Critics Face Legal Woes

Many companies who find themselves being publicly criticized by “anonymous” sources are no longer taking a passive stance to these often-unsubstantiated assaults. For example, H&R Block recently filed a defamation suit against an unknown entity that the financial services company suspects is actually an employee of the firm.

While the defendant is currently anonymous, the suit was filed in the Kansas City federal court against the defendant’s ‘screen name,’ “John Doe, a/k/a ‘Enron junior’,” over alleged disclosures on Yahoo’s message board of confidential and misleading information. The lawsuit which seeks unspecified damages alleges that the defendant posted messages about a pending lawsuit.

Characterizing the poster’s comments as “false and inaccurate,” the suit alleges that the messages violated company policies, federal securities laws, and that they were defamatory.

Despite “diligent investigation,” H&R Block has not discovered the defendant’s identity, and as a result has subpoenaed Yahoo! to reveal the poster’s name – something that Yahoo! has done for Block in the past – after being subpoenaed in 2000 over nine individuals who allegedly posted confidential information.

While suits designed to compel ISPs to provide user information have increased, courts have typically sided with users, upholding their free speech rights, a California federal court case resolved in February, however, that a message board poster who was the plaintiff’s business competitor could face a defamation and unfair competition suit. Recognizing that message boards are a “public forum,” the court nonetheless held that the negative posts were actually “commercial” speech – and therefore not entitled to the same First Amendment protections as “political” speech.
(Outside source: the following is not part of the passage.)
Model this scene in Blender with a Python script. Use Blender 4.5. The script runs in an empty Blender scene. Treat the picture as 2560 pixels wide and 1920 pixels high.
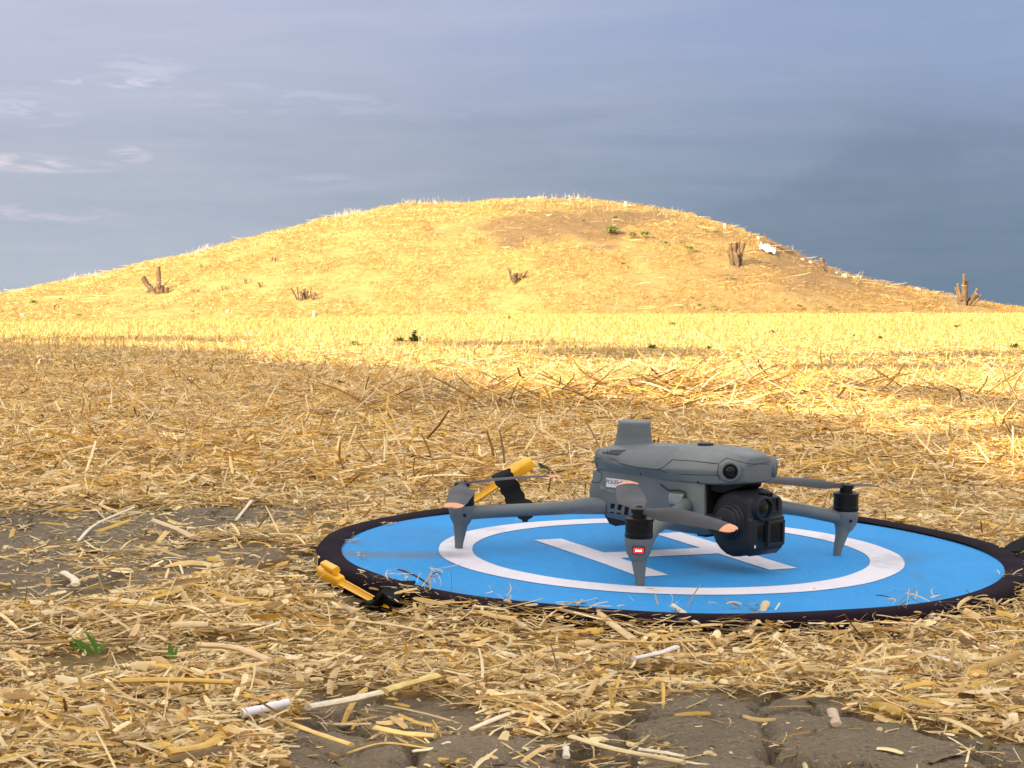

According to H&R Block spokeswoman Linda McDougall, “Certainly anyone has the right to voice their opinions in a variety of forums, but when you cross the line from opinion and you’re stating something as fact that is not fact, you need to be held responsible for what you say.” While McDougall claimed that H&R Block respected an Internet poster’s privacy and anonymity, she stated that “…they have to take responsibility for what is posted.”